Funding will come from the rebate companies receive from the CO2 tax on fossil heating fuels.

The levy is part of Switzerland’s commitment to the Kyoto Protocol to reduce greenhouse gases.

CO2 levy

A tax of SFr12 ($11.7) per tonne of CO2 emitted has been charged since January 2008. The move is aimed at encouraging businesses and the public to use fossil fuels more efficiently and to invest in renewable forms of energy.

But the CO2 levy may increase to SFr24 or SFr36 if Switzerland does not meet the Kyoto goals. This would then double or triple the revenue of the foundation.

The tax revenue collected will be redistributed to the public as a rebate on health insurance premiums and to businesses as a percentage of wages paid.

“Through this, service industries receive much more money back, around 3-5 times more, than they have paid through the CO2 levy,” explained Eckert, who is also Swiss Re Group’s environmental manager.

“The concept of the foundation is that the net difference between what they have paid and what they get back as a rebate is put into the foundation,” said Eckert.

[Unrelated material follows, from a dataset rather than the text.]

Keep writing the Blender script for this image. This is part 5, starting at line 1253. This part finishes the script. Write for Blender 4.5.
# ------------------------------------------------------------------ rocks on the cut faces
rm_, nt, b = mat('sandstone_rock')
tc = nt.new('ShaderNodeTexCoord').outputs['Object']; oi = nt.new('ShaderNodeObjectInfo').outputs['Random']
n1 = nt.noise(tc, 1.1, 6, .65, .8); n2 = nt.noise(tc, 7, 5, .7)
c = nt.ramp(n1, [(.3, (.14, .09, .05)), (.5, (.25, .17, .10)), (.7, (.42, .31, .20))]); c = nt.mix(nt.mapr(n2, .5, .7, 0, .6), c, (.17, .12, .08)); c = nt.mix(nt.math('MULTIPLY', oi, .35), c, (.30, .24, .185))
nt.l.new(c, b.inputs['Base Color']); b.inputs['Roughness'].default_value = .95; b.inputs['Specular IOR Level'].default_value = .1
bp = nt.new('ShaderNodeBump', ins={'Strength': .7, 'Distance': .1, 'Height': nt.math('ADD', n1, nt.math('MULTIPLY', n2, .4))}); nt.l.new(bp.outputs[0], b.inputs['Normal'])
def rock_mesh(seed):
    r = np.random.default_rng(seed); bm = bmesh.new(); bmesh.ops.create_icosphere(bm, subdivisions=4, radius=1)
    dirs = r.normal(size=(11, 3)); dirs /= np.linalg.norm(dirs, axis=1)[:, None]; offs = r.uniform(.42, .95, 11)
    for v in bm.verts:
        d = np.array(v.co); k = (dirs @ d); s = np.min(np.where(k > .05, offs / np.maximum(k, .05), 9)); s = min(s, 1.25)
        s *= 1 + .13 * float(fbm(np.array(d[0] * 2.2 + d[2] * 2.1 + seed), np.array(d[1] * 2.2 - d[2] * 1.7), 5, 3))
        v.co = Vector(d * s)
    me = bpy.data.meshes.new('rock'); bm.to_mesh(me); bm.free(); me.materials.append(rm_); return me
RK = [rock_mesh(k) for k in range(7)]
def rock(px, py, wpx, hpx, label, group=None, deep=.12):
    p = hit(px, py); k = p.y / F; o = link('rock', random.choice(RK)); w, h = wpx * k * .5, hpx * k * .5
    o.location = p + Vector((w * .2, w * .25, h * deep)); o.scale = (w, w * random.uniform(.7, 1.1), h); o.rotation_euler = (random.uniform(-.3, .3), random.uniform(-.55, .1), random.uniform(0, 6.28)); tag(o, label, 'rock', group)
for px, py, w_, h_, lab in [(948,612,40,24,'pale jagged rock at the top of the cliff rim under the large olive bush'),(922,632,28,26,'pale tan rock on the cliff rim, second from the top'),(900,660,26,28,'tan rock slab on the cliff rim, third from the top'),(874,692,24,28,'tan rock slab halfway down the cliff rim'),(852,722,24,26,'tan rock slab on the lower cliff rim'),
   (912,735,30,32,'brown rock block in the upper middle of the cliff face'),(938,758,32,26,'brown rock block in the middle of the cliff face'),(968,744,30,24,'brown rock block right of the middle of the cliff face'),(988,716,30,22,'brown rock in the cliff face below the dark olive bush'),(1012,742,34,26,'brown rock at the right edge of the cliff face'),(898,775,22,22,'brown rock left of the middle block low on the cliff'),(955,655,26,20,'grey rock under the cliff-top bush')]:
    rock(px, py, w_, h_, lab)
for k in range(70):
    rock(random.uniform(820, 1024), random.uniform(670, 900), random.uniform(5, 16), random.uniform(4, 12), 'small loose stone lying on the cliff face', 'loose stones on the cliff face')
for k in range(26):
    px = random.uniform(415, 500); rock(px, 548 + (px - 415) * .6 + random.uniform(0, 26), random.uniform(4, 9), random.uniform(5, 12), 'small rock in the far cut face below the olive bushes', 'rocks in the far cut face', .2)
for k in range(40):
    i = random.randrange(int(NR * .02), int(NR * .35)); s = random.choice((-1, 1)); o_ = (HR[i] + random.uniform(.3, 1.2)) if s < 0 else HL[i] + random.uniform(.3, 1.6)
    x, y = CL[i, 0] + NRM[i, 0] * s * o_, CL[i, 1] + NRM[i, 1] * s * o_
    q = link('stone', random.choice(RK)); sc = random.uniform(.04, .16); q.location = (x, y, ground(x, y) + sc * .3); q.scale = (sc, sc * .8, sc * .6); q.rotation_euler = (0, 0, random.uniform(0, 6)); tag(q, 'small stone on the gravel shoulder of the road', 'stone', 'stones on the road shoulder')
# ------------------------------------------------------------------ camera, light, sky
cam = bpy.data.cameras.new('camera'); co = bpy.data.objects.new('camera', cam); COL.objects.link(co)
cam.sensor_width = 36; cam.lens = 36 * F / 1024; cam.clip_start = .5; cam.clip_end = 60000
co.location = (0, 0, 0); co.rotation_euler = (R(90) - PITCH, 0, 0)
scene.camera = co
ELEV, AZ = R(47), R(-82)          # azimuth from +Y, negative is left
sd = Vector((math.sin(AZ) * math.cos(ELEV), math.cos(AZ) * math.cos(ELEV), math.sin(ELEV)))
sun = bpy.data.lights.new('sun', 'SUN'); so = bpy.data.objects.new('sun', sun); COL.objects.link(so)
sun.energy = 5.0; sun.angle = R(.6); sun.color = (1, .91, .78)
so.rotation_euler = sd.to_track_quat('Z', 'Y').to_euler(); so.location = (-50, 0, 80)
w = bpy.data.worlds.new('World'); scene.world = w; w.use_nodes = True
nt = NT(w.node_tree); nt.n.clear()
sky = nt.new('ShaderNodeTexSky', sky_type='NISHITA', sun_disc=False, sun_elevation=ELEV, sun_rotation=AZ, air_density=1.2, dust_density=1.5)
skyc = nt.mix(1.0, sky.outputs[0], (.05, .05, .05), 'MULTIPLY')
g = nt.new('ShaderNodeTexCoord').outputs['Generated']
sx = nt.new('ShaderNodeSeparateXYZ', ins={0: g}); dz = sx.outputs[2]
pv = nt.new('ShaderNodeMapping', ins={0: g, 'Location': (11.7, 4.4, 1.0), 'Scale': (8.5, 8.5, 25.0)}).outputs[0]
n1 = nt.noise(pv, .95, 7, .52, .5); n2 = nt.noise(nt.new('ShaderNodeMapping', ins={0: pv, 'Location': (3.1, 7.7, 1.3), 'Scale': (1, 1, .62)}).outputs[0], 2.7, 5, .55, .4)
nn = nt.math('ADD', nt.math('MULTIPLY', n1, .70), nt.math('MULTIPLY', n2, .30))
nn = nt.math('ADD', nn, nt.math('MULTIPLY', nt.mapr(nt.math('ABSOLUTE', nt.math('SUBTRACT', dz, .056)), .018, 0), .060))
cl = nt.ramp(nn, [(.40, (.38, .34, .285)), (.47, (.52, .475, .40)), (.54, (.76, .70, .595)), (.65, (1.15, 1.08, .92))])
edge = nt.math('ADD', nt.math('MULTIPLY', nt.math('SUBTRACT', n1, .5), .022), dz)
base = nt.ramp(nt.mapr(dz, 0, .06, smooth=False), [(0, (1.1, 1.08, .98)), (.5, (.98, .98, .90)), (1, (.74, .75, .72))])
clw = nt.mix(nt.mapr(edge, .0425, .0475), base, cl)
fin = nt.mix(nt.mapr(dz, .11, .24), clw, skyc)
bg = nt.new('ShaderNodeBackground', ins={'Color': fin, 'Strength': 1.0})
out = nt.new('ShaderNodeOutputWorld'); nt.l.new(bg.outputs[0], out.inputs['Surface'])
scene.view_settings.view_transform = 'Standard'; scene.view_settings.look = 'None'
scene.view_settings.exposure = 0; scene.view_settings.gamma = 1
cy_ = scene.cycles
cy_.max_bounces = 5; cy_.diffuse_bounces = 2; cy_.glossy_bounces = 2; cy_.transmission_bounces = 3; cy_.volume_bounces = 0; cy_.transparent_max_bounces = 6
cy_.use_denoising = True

Currently this is estimated at SFr1.5 million for the 11 companies.

Support for others

Eckert said that the companies, which were already very active in climate protection, wanted to put the money into supporting less active and smaller players in the economy.

The foundation will officially start work later this year. But some funding will be available for projects before 2010, when the tax revenues collected in 2008 are redistributed.

Pierin Vincenz, head of the Raiffeisen group of banks, told reporters on Friday that he welcomed the foundation’s launch.

“It’s a very effective instrument and will help push the CO2 law further,” he said.

The initiative is countrywide and includes two companies, Pictet & Cie and Vaudoise Insurances, from the French-speaking part of Switzerland. There are plans to extend it to other service and retail firms.

Goodwill gesture

Michael Kaufmann, the deputy director of the Federal Energy Office, welcomes this private initiative.

“We think that it’s very important in Switzerland that not only do measures in climate policy come from the government but also from the private sector,” he told swissinfo at the launch.

It is also a sign that companies are aware of climate change and that it is time to “not only react but to act”, he added.

“It’s a win-win situation because these companies pay the CO2 tax and at the same time they take the responsibility to put some money into a special foundation. In this way they show goodwill,” Kaufmann said.

swissinfo, Isobel Leybold-Johnson in Zurich

The Swiss parliament ratified the Kyoto Protocol on climate change in 2003. Switzerland undertook to reduce its CO2 emissions to 10% less than 1990 levels by 2010.

Since this target cannot be met by voluntary measures alone, the government has approved additional measures: the introduction of a CO2 levy on heating fuels, the collection of a “climate cent” on motor fuels by the private sector, and tax relief on biofuels.

The government hopes that all these moves will allow it to meet its international commitments.